COMPASS CAMERA LTD, 1938, n° d'inv. 3650, collections MSAP.

Research in progress

Research in progress

Photography & Watchmaking

 

For several months, the Swiss Museum of the Camera and the University of Lausanne have been working together on a research project: links between photography and watchmaking in Switzerland. This research was the theme of a seminar at the Department of Film History and Aesthetics – UNIL and  at the Centre for Historical Sciences about Culture between February and May 2020 under the direction of Professor Olivier Lugon. It will culminate in an exhibition at the museum and a publication in the winter of 2022.

In an effort to diversify, taking advantage of their mastery of precision micromechanics, Swiss watchmaking companies have at times in their history launched into the manufacture of cameras. Like Jaeger-LeCoultre (Le Sentier) with the Compass, Pignons (Ballaigues) with the Alpa, Siegrist (Grenchen) with the Tessina or Adrian Michel (Walde) with a camera for carrier pigeons. Not forgetting the still current example of Omega (Biel) with devices for photofinishing in sports.

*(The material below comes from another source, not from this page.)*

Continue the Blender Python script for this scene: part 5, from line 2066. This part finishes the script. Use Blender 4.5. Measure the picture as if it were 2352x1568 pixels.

The links between photography and watchmaking are not only technical or industrial. Each in their own way, a camera and a clock are timepieces. Their proper functioning depends on a fine mastery of the division of time. Both of them isolate an instant in the temporal flow to show it in an image or to give a time. According to Roland Barthes, a camera is above all a “clock to see”.

The research project is based primarily on the museum’s collections and archival holdings in Switzerland.